Cet héritage, il l’assume totalement, avec différentes collaborations (dont celles de Youssou Ndour, de l’Orchestra Baobab et du groupe de hip-hop Sen Kumpe sur un album précédent, Laru Beya). Mais son tout dernier disque, Darandi, est exclusivement consacré à la musique garifuna. « Avec Youssou Ndour, j’ai compris que la musique était une arme, mais aussi à quel point elle était puissante. Tu peux t’adresser à tout le monde grâce à elle, Noirs, Blancs, riches, pauvres confondus. En mettant ton talent au service de ton engagement social, tu peux rendre le pouvoir aux gens.
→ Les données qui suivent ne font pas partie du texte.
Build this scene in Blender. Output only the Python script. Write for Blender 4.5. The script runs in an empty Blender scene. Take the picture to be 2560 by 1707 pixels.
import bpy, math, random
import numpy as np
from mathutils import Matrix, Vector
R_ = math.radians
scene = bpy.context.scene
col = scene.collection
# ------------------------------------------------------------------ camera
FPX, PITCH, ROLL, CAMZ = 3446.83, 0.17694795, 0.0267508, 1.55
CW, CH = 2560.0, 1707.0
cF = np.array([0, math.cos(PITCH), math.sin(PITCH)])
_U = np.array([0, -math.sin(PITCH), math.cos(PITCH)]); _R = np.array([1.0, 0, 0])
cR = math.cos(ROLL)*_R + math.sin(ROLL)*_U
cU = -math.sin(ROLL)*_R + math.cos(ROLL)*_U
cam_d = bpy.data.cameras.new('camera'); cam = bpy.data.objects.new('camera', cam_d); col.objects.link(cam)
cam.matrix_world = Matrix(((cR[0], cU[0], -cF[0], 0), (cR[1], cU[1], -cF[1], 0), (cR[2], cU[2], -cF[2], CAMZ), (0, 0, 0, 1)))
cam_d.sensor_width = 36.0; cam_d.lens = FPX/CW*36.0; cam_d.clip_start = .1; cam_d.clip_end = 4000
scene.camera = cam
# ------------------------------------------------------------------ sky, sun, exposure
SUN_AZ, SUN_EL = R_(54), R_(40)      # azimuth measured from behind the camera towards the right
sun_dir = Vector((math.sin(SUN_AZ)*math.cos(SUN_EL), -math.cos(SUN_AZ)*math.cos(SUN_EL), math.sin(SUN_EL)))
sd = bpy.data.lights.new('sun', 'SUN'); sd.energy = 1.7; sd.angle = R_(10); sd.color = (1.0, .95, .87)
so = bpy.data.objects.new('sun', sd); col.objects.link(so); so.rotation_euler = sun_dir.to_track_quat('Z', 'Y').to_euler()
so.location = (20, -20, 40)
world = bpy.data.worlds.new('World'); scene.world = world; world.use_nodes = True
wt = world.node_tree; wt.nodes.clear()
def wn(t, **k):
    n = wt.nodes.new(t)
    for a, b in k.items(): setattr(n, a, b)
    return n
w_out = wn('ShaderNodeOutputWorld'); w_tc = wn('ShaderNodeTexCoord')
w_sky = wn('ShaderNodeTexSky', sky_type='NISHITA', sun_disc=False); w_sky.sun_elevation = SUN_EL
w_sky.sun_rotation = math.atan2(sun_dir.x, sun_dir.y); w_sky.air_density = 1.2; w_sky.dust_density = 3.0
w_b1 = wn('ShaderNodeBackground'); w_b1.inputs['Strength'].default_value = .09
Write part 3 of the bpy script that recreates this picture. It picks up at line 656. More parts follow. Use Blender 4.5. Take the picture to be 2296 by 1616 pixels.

Avec mes albums, j’entre dans toutes les maisons, je touche des gens sur toute la planète… Je suis plus puissant que les notables politiques de mon pays. »

UNE CARRIÈRE POLITIQUE AVORTÉE

Aurelio a été conseiller municipal de 2000 à 2004, puis a été le premier député hondurien noir à être élu en 2005 au Congrès national du Honduras.

« Comme politicien, j’ai pu aider ma communauté : créer des trottoirs, un dallage des routes, améliorer la propreté dans les villages garifunas pour que les gens tombent moins malades, énumère le militant. J’ai aussi fait en sorte qu’on n’y organise pas de circuits touristiques, comme pour les safaris, et que nous ne soyons pas traités en bêtes curieuses.

Mais cette vie politique était difficile, surtout à l’Assemblée, où j’étais toujours dans l’opposition et n’avais pas d’allié. Mes proches craignaient que l’on cherche à m’éliminer. » Aurelio se retire définitivement de la scène politique en 2010. Il voyage aujourd’hui entre son pays natal, où vit sa famille, et New York, où habite sa mère, quand il n’est pas en tournée.